EX-10 8 ex99.1vedgar1.htm

FOR IMMEDIATE RELEASE: January 23, 2020

Mark Scharmann

Bioethics, LTD.

BOTH

801-543-9302

markscharm@comcast.net

 

Bioethics LTD. Announces New Course for the Public Company

Bioethics and First Federal Management Enter into an Agreement

 

 

Salt Lake City, Utah: On December 5, 2019, Bioethics LTD. and First Federal Management Corporation entered into a contribution and subscription agreement. First Federal executed deeds transferring real property assets, transferred a right to purchase real property contract, and transferred a promissory note from First Federal to Bioethics. A brief description of the real property assets and notes is as follows:  

oEagle Mountain/Fairfield: The Eagle Mountain property is a 240-acre parcel located in Utah County, Utah. 

oKamas: The Kamas property is a 9-acre property located in Summit County, Utah. 

oEagle Mountain (Two): The Eagle Mountain (Two) property is a 160-acre property located in Utah County, Utah. This is a right to purchase contract and it is in a separate area of Eagle Mountain from the Eagle Mountain/Fairfield property. 

oNibley: A parcel of land in Cache County, Utah, subject to the Real Estate Purchase and Sale Agreement by and between Atlanta Income & Asset Group, Inc. and Green Haven Homes.  This property has subsequently been sold.  In relation to the sale Bioethics now holds a $640,000 Promissory Note Receivable from Green Haven Homes, LLC.  

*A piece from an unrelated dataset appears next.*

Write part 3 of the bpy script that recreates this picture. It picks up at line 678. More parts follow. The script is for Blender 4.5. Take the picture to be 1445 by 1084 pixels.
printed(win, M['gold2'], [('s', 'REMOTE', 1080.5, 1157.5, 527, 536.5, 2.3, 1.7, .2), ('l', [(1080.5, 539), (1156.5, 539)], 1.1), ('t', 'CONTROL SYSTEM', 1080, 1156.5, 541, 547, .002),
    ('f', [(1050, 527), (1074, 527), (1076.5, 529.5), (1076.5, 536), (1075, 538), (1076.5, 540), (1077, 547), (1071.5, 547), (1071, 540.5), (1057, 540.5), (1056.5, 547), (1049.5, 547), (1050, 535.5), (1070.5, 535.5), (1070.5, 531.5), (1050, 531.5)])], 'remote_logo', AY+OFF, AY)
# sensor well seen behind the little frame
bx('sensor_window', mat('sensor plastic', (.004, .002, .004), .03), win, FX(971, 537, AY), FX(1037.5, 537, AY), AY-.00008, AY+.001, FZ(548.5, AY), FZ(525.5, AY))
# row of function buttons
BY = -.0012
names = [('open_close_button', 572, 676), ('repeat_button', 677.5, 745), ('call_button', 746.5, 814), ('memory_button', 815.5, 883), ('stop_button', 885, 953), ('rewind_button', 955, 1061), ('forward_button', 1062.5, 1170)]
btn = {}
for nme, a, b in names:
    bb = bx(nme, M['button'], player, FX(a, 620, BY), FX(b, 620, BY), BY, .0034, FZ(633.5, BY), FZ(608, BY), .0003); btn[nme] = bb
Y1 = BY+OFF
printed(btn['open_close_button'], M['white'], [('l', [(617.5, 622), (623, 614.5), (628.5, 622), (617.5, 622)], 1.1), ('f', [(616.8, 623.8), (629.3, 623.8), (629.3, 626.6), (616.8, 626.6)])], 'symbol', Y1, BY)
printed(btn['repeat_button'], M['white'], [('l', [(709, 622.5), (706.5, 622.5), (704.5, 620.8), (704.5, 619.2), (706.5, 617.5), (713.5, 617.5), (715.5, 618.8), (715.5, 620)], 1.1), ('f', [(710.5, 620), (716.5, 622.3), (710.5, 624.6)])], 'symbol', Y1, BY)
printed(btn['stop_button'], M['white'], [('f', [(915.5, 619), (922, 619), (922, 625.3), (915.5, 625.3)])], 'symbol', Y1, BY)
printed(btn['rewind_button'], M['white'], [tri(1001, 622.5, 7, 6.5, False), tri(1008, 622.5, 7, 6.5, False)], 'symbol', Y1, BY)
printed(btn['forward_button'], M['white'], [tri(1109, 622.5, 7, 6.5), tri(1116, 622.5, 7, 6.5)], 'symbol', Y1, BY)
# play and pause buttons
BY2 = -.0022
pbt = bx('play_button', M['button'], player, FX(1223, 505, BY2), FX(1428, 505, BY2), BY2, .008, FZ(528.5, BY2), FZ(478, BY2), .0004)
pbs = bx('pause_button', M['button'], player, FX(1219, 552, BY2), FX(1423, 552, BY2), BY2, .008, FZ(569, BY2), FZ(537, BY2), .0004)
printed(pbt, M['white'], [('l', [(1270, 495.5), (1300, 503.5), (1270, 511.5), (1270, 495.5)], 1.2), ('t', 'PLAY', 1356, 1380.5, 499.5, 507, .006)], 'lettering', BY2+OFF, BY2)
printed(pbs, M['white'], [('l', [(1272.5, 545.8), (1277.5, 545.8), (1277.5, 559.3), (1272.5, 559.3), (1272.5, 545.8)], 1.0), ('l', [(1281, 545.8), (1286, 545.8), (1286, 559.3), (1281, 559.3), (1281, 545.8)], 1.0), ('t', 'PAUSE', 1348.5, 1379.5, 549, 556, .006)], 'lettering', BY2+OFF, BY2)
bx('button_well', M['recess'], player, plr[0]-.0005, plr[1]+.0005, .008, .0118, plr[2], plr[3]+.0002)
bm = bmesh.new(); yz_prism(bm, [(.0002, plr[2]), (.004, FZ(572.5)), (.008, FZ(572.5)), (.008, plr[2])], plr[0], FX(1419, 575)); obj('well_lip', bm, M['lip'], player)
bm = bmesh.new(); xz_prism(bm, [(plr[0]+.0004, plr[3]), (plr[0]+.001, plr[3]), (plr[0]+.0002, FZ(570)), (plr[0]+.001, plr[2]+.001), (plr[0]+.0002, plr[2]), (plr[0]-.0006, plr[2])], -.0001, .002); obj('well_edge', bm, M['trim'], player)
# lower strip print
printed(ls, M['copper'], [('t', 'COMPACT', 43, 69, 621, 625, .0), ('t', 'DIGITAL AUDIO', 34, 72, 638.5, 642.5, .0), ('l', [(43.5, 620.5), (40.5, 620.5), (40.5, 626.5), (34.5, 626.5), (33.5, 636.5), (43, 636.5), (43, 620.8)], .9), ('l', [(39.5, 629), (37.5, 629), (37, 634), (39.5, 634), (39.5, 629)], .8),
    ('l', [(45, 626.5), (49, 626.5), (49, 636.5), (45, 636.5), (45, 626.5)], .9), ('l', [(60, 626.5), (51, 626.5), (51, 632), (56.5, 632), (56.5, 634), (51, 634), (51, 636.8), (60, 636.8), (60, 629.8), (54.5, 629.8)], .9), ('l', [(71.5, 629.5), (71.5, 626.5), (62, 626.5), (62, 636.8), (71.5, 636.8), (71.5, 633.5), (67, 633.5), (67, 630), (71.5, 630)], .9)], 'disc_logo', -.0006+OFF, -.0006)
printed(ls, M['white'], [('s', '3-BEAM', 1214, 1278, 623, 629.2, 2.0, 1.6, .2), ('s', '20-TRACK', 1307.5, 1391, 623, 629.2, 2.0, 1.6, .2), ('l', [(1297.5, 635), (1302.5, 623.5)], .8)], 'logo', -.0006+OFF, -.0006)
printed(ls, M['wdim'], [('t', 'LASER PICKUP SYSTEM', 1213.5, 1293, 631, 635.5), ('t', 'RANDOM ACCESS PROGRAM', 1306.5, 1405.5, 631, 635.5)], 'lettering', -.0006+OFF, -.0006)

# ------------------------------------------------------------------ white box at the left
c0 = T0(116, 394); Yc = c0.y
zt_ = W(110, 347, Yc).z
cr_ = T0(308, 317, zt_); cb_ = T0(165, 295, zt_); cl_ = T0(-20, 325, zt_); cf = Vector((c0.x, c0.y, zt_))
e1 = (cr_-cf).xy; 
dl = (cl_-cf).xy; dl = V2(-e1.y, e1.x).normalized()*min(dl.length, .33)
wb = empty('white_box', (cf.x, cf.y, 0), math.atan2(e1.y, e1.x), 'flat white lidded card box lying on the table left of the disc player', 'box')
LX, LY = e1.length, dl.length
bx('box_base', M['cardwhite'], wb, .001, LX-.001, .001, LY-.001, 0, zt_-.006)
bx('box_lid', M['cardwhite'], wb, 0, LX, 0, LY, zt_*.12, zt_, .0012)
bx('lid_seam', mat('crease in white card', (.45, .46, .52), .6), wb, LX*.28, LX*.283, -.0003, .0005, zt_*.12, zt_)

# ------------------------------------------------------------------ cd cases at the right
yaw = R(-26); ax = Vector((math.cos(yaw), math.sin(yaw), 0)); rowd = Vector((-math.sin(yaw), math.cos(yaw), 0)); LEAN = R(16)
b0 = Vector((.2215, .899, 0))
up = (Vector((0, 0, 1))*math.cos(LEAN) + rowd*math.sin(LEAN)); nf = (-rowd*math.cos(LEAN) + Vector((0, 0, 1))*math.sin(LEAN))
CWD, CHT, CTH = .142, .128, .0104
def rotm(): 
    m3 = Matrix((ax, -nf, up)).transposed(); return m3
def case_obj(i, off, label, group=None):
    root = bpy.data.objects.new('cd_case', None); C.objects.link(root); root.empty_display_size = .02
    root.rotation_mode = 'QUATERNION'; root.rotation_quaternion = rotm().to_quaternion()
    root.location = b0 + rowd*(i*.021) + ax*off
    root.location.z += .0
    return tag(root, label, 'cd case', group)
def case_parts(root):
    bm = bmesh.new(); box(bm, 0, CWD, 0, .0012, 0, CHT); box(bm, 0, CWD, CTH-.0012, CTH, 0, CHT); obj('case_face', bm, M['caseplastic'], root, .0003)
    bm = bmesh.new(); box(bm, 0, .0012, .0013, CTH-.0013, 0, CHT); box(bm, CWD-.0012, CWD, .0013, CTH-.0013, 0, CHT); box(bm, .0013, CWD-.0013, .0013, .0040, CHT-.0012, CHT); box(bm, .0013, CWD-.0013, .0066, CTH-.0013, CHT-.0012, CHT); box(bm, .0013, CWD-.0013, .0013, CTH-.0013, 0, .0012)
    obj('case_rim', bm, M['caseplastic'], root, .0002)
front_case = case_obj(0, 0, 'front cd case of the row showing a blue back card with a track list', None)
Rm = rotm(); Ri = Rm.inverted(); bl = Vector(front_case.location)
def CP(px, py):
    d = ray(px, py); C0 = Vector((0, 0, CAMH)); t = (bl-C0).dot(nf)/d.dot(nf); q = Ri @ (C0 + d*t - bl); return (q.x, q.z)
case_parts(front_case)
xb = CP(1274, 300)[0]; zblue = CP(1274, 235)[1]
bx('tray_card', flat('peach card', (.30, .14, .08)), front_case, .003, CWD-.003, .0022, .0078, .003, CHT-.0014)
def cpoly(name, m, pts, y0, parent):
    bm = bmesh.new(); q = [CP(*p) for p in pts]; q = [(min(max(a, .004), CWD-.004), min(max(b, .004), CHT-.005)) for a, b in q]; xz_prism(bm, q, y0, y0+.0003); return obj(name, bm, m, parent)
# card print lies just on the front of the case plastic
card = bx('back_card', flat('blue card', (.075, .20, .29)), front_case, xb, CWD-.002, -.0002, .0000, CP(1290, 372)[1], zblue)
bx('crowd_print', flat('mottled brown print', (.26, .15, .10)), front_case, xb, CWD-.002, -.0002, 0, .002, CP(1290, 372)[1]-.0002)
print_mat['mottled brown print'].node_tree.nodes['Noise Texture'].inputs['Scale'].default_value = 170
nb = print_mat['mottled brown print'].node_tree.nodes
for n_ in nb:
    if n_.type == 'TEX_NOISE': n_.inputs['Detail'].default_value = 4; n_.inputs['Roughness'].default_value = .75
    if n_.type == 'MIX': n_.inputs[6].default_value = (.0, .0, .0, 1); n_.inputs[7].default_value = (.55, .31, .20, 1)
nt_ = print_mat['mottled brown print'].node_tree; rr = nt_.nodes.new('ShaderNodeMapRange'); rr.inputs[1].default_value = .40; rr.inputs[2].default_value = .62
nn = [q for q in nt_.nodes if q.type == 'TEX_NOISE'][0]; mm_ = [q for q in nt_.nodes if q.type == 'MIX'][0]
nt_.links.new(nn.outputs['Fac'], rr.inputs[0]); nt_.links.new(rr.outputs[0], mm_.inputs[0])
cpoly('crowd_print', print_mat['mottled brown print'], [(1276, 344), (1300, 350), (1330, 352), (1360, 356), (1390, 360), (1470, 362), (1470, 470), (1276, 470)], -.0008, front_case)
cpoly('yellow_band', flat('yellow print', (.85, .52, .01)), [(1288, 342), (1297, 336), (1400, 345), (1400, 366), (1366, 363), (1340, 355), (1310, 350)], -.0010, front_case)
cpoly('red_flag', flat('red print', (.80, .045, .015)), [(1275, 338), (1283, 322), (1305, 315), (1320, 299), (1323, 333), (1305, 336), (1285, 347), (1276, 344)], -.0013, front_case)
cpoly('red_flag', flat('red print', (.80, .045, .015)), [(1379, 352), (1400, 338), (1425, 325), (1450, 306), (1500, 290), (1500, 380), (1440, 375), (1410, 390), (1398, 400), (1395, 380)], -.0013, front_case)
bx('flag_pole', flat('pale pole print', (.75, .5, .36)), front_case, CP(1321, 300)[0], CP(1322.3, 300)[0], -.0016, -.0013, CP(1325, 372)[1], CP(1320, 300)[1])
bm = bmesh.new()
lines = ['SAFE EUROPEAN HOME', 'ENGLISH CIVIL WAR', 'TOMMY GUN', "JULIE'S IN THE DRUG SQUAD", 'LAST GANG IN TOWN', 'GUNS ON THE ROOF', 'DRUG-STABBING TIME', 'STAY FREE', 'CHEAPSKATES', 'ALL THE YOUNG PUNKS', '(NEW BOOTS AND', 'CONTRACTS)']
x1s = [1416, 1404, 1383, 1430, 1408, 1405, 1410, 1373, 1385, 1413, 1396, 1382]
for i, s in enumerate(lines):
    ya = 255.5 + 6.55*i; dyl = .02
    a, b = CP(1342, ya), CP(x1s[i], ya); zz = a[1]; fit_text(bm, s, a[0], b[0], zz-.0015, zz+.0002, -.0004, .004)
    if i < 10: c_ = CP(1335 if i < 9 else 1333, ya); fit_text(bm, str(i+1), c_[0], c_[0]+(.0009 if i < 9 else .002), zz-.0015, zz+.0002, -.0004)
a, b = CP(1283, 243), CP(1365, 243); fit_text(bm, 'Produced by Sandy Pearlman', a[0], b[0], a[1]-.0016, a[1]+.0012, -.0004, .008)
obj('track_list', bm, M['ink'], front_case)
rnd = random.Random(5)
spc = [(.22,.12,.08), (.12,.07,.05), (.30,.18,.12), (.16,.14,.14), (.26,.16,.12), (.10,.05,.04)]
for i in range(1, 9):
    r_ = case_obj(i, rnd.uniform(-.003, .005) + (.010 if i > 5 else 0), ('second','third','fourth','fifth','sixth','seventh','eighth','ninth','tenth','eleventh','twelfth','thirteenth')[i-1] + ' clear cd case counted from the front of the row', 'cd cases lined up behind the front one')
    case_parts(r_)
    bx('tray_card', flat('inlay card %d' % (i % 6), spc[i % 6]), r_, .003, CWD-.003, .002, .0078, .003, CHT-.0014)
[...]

oA $500,000 Promissory Note Receivable from Geneva Family Assets, LLC. 

 

In exchange for these assets, Bioethics issued to First Federal 220 million shares of common stock representing 95% of the issued and outstanding shares of the company.  

 

“We are delighted to enter into this agreement with First Federal Management, which will change the purpose and direction of the company in a very exciting way,” says Mark Scharmann, CEO at Bioethics. “As a result of the above transactions, Bioethics management intends to do a 10-1 reverse split of the issued and outstanding common stock, change the name of the company from Bioethics to Realty Ventures and be in the business of acquiring land where we believe there will be relatively high increases in population with corresponding economic growth,” Scharmann stated.

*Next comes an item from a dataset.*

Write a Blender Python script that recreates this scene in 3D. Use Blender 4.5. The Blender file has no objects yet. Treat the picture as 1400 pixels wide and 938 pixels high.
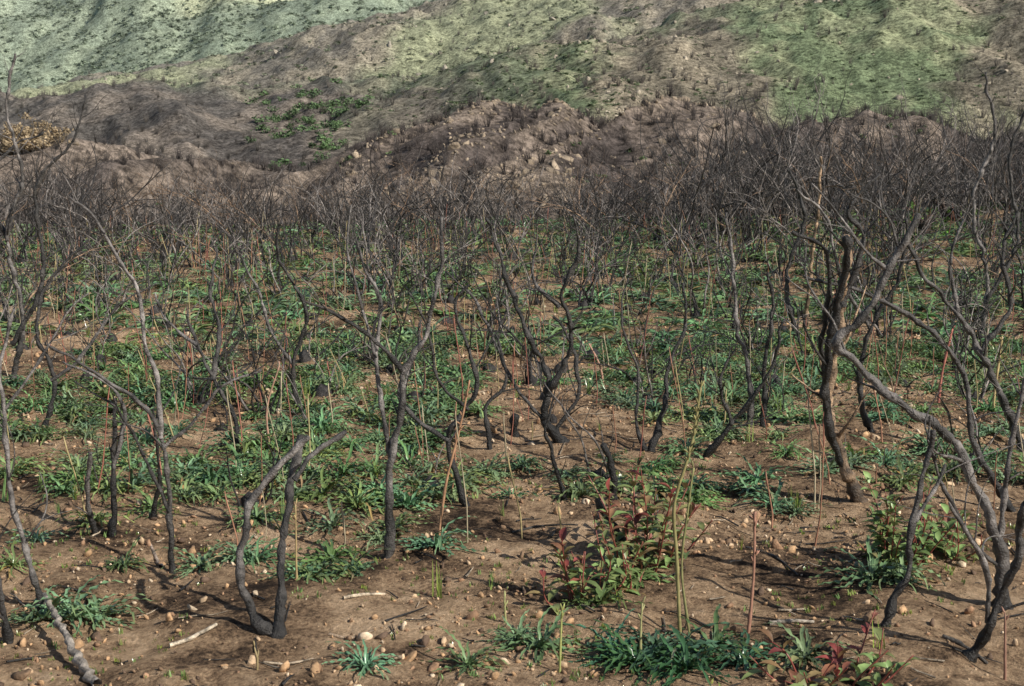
import bpy, bmesh, math
import numpy as np
rng = np.random.default_rng(11)
CAMH = 2.0
PITCH = math.radians(9.46); CP = math.cos(PITCH); SP = math.sin(PITCH); FPX = 1944.0

# ------------------------------------------------------------ noise
def _h(i, j, seed):
    n = (i*374761393 + j*668265263 + seed*1442695041) & 0x7fffffff
    n = ((n ^ (n >> 13))*1274126177) & 0x7fffffff
    n = ((n ^ (n >> 15))*461845907) & 0x7fffffff
    return ((n ^ (n >> 16)) & 0xffff)/65535.0
def vn(x, y, seed=0):
    xi = np.floor(x).astype(np.int64); yi = np.floor(y).astype(np.int64)
    fx = x-xi; fy = y-yi
    fx = fx*fx*fx*(fx*(fx*6-15)+10); fy = fy*fy*fy*(fy*(fy*6-15)+10)
    a = _h(xi, yi, seed); b = _h(xi+1, yi, seed); c = _h(xi, yi+1, seed); d = _h(xi+1, yi+1, seed)
    return (a+(b-a)*fx)*(1-fy)+(c+(d-c)*fx)*fy
def fbm(x, y, o=4, seed=0):
    s = 0; amp = 1; t = 0
    for k in range(o):
        s = s+amp*vn(x, y, seed+k*17); t += amp; amp *= .5
        x, y = (x*.8-y*.6)*2.03+3.1, (x*.6+y*.8)*2.03+7.7
    return s/t
def ss(a, b, x):
    t = np.clip((x-a)/(b-a), 0, 1); return t*t*(3-2*t)

# ------------------------------------------------------------ terrain
def slope(v):          # vertical rise per metre of distance for a sight-line
    t = (np.asarray(v, float)-469)/FPX
    return -(SP+t*CP)/(CP-t*SP)
def tab(us, vs):
    return (np.array(us, float)-700)/FPX, slope(vs)
RD = tab([-200, 0, 200, 330, 420, 520, 620, 760, 900, 1000, 1200, 1400, 1600], [190, 205, 228, 232, 208, 168, 140, 128, 140, 156, 172, 180, 185])
RC = tab([-200, 0, 200, 400, 520, 700, 860, 1040, 1200, 1400, 1600], [140, 128, 104, 112, 106, 72, 42, -4, -50, -80, -90])
RB = tab([-200, 0, 130, 250, 400, 520, 640, 800, 1000, 1400, 1600], [150, 135, 100, 78, 50, 22, 0, -25, -50, -80, -80])
def spur(x, y):
    p = (x*.93-(y-60)*.42)/7.5; q = (x*.42+(y-60)*.93)/34.
    return 1-2*np.abs(fbm(p, q, 3, 121)-.5)*2
def height(x, y):
    x = np.asarray(x, float); y = np.asarray(y, float)
    Y = np.maximum(y, 1.0)
    a = x/np.maximum(Y, 6.0)
    far = ss(28, 75, Y)
    Yw = Y*(1+far*(0.16*(fbm(x/45.+5, y/70., 4, 3)-.5)))
    rd = np.interp(a, *RD); rc = np.interp(a, *RC); rb = np.interp(a, *RB)
    z0 = np.zeros_like(x)
    zD = CAMH+110*rd; zC = CAMH+250*rc; zB = CAMH+420*rb; zA = CAMH+900*0.14+z0
    ks = [0, 23, 38, 66, 110, 134, 250, 285, 420, 465, 900, 1600]
    zs = [z0, z0, z0-1.3, z0-8, zD, zD-6, zC, zC-8, zB, zB-12, zA, zA+20]
    z = zs[0].copy()
    for i in range(len(ks)-1):
        t = np.clip((Yw-ks[i])/(ks[i+1]-ks[i]), 0, 1)
        t = 0.45*t+0.55*t*t*(3-2*t) if i >= 3 else t*t*(3-2*t)
        m = (Yw > ks[i])
        z = np.where(m, zs[i]+(zs[i+1]-zs[i])*t, z)
    # hill relief
    z = z+far*(fbm(x/16., y/26., 5, 9)-.5)*np.clip(Y*0.035, 0, 7.5)*(1-.6*ss(430, 500, Y))
    z = z+far*(fbm(x/70., y/110., 3, 19)-.5)*ss(430, 600, Y)*30
    z = z+far*(np.abs(fbm(x/9.+.3*y/9, y/30., 3, 21)-.5))*-np.clip(Y*0.02, 0, 4)*(1-.7*ss(430, 500, Y))
    dz = ss(58, 80, Y)*(1-ss(105, 128, Y))
    z = z+dz*(spur(x, y)-.7)*2.4
    cz = ss(140, 170, Y)*(1-.7*ss(430, 500, Y))
    z = z+cz*(fbm(x/5., y/7., 3, 23)-.5)*np.clip(Y*.006, 0, 1.7)
    # near plateau
    nr = 1-far
    z = z+nr*(0.045*np.maximum(x-1.5, 0)*ss(9, 20, Y)-0.02*np.maximum(-x-2, 0)*ss(9, 20, Y))
    z = z+nr*((fbm(x/2.3, y/2.3, 3, 31)-.5)*.14+(fbm(x/.38, y/.38, 4, 41)-.5)*.13)
    return z

def spot(u, v):        # flat-ground position on the camera ray through pixel u, v
    t = (v-469)/FPX
    D = CAMH/(SP+t*CP)
    return (u-700)/FPX*D, D*(CP-t*SP)

# ------------------------------------------------------------ mesh helpers
def make_mesh(name, V, F4=None, F3=None, C=None, mat=None, smooth=True):
    V = np.asarray(V, np.float32)
    me = bpy.data.meshes.new(name)
    F4 = np.zeros((0, 4), np.int32) if F4 is None or len(F4) == 0 else np.asarray(F4, np.int32)
    F3 = np.zeros((0, 3), np.int32) if F3 is None or len(F3) == 0 else np.asarray(F3, np.int32)
    me.vertices.add(len(V)); me.vertices.foreach_set('co', V.ravel())
    loops = np.concatenate([F4.ravel(), F3.ravel()])
    me.loops.add(len(loops)); me.loops.foreach_set('vertex_index', loops)
    n = len(F4)+len(F3)
    starts = np.concatenate([np.arange(len(F4))*4, len(F4)*4+np.arange(len(F3))*3]).astype(np.int32)
    me.polygons.add(n); me.polygons.foreach_set('loop_start', starts)
    me.update(calc_edges=True)
    if smooth: me.polygons.foreach_set('use_smooth', np.ones(n, bool))
    if C is not None:
        at = me.color_attributes.new('Col', 'FLOAT_COLOR', 'POINT')
        c4 = np.ones((len(V), 4), np.float32); c4[:, :3] = C
        at.data.foreach_set('color', c4.ravel())
    if mat: me.materials.append(mat)
    return me
def add_obj(name, me, loc=(0, 0, 0), rz=0, sc=1, parent=None):
    ob = bpy.data.objects.new(name, me)
    bpy.context.scene.collection.objects.link(ob)
    ob.location = loc; ob.rotation_euler = (0, 0, rz)
    ob.scale = (sc, sc, sc) if np.isscalar(sc) else sc
    if parent: ob.parent = parent
    return ob
class MB:
    def __init__(s): s.V = []; s.Q = []; s.T = []; s.C = []; s.n = 0
    def add(s, V, Q=None, T=None, C=(1, 1, 1)):
        V = np.asarray(V, float); s.V.append(V)
        if Q is not None and len(Q): s.Q.append(np.asarray(Q)+s.n)
        if T is not None and len(T): s.T.append(np.asarray(T)+s.n)
        c = np.empty((len(V), 3)); c[:] = C; s.C.append(c); s.n += len(V)
    def arr(s):
        return (np.concatenate(s.V), np.concatenate(s.Q) if s.Q else np.zeros((0, 4), int),
                np.concatenate(s.T) if s.T else np.zeros((0, 3), int), np.concatenate(s.C))
    def mesh(s, name, mat, smooth=True):
        V, Q, T, C = s.arr(); return make_mesh(name, V, Q, T, C, mat, smooth)

def crom(P, R, step):
    P = np.asarray(P, float); R = np.asarray(R, float)
    if len(P) < 3:
        k = max(2, int(np.linalg.norm(P[-1]-P[0])/step)+1); t = np.linspace(0, 1, k)[:, None]
        return P[0]+(P[-1]-P[0])*t, R[0]+(R[-1]-R[0])*t[:, 0]
    Pe = np.vstack([2*P[0]-P[1], P, 2*P[-1]-P[-2]]); out = []; ro = []
    for i in range(len(P)-1):
        p0, p1, p2, p3 = Pe[i:i+4]; k = max(1, int(round(np.linalg.norm(p2-p1)/step)))
        t = (np.arange(k)/k)[:, None]
        out.append(.5*((2*p1)+(-p0+p2)*t+(2*p0-5*p1+4*p2-p3)*t**2+(-p0+3*p1-3*p2+p3)*t**3))
        ro.append(R[i]+(R[i+1]-R[i])*t[:, 0])
    out.append(P[-1:]); ro.append(R[-1:])
    return np.vstack(out), np.concatenate(ro)
def tube(B, P, R, n=6, col=(1, 1, 1), rough=0.12):
    P = np.asarray(P, float); m = len(P)
    if m < 2: return
    T = np.gradient(P, axis=0); T /= (np.linalg.norm(T, axis=1)[:, None]+1e-9)
    u = np.cross(T[0], (0.3, 0.9, 0.2)); u /= np.linalg.norm(u)+1e-9
    U = np.empty((m, 3))
    for i in range(m):
        u = u-T[i]*u.dot(T[i]); u /= np.linalg.norm(u)+1e-9; U[i] = u
    W = np.cross(T, U)
    a = np.arange(n)*2*math.pi/n
    rr = np.asarray(R)[:, None]*(1+rough*rng.normal(size=(m, n)))*(1+rough*.9*rng.normal(size=(m, 1)))
    V = P[:, None, :]+rr[..., None]*(np.cos(a)[None, :, None]*U[:, None, :]+np.sin(a)[None, :, None]*W[:, None, :])
    V = V.reshape(-1, 3)
    i, j = np.meshgrid(np.arange(m-1), np.arange(n), indexing='ij')
    i = i.ravel(); j = j.ravel(); j2 = (j+1) % n
    Q = np.stack([i*n+j, i*n+j2, (i+1)*n+j2, (i+1)*n+j], 1)
    top = P[-1]+T[-1]*R[-1]*.6
    V = np.vstack([V, top]); k = len(V)-1
    jj = np.arange(n); Tt = np.stack([(m-1)*n+jj, (m-1)*n+(jj+1) % n, np.full(n, k)], 1)
    if np.ndim(col) == 2: c = np.vstack([np.repeat(col, n, axis=0), col[-1:]])
    else: c = col
    B.add(V, Q, Tt, c)

def rotmats(n, full=False, tilt=0.15):
    if full:
        q = rng.normal(size=(n, 4)); q /= np.linalg.norm(q, axis=1)[:, None]
        w, x, y, z = q.T
        return np.stack([1-2*(y*y+z*z), 2*(x*y-z*w), 2*(x*z+y*w), 2*(x*y+z*w), 1-2*(x*x+z*z), 2*(y*z-x*w), 2*(x*z-y*w), 2*(y*z+x*w), 1-2*(x*x+y*y)], 1).reshape(n, 3, 3)
    a = rng.uniform(0, 2*math.pi, n); tx = rng.normal(0, tilt, n)
    Rz = np.zeros((n, 3, 3)); Rz[:, 0, 0] = np.cos(a); Rz[:, 0, 1] = -np.sin(a); Rz[:, 1, 0] = np.sin(a); Rz[:, 1, 1] = np.cos(a); Rz[:, 2, 2] = 1
    Rx = np.zeros((n, 3, 3)); Rx[:, 0, 0] = 1; Rx[:, 1, 1] = np.cos(tx); Rx[:, 1, 2] = -np.sin(tx); Rx[:, 2, 1] = np.sin(tx); Rx[:, 2, 2] = np.cos(tx)
    return Rz@Rx
def bake(B, tmpls, pos, scale, tint=None, full=False, tilt=0.15):
    n = len(pos); idx = rng.integers(0, len(tmpls), n)
    M = rotmats(n, full, tilt); scale = np.asarray(scale, float)
    if scale.ndim == 1: scale = np.repeat(scale[:, None], 3, 1)
    if tint is None: tint = np.ones((n, 3))
    for k, (V, Q, T, C) in enumerate(tmpls):
        s = np.where(idx == k)[0]
        if not len(s): continue
        VV = np.einsum('nij,vj->nvi', M[s], V)*scale[s][:, None, :]+pos[s][:, None, :]
        CC = C[None]*tint[s][:, None, :]
        off = (np.arange(len(s))*len(V))[:, None, None]
        B.add(VV.reshape(-1, 3), (Q[None]+off).reshape(-1, 4) if len(Q) else None, (T[None]+off).reshape(-1, 3) if len(T) else None, CC.reshape(-1, 3))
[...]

According to Keven Walgamott, an officer at the to be named Realty Ventures, “The purpose of this agreement is to facilitate our ability to grow and have that growth be beneficial to all of our customers and shareholders.”


 

For more information on how this agreement will affect current shareholders and customers, please click here: (Link to 8K filing for further information).

 

About Bioethics LTD: Is a public company which was formed specifically for the purpose to search out and capitalize on business opportunities that have the potential to be beneficial to its shareholders. The agreement with First Federal Management Corporation is in harmony with this purpose.

 

About First Federal Management Corporation: Is in the business of finding, acquiring, and developing real property for single and multi-family housing, strip malls, restaurants, banks, hotels, and so forth.

 

Cautionary Note Regarding Forward-Looking Statements
Certain statements in this document are "forward-looking statements" within the meaning of the Private Securities Litigation Reform Act of 1995. Such information includes, without limitation, the contingencies to the contemplated transactions and the growth strategies and future plans of the company. Such forward-looking statements are not guarantees of future performance and are subject to known and unknown risks, uncertainties and other factors which may cause or contribute to the actual results of the company’s operations or the performance or achievements of the company differing materially from those expressed or implied by the forward-looking statements. Bioethics LTD undertakes no obligation to publicly update any forward-looking statements, whether as a result of new information, future events or otherwise. Actual results, performance or achievements could differ materially from those anticipated in such forward-looking statements as a result of contingencies to the closing of the contemplated transaction between the companies, and as a result of certain other factors, including those set forth in Bioethics LTD's filings with the Securities and Exchange Commission.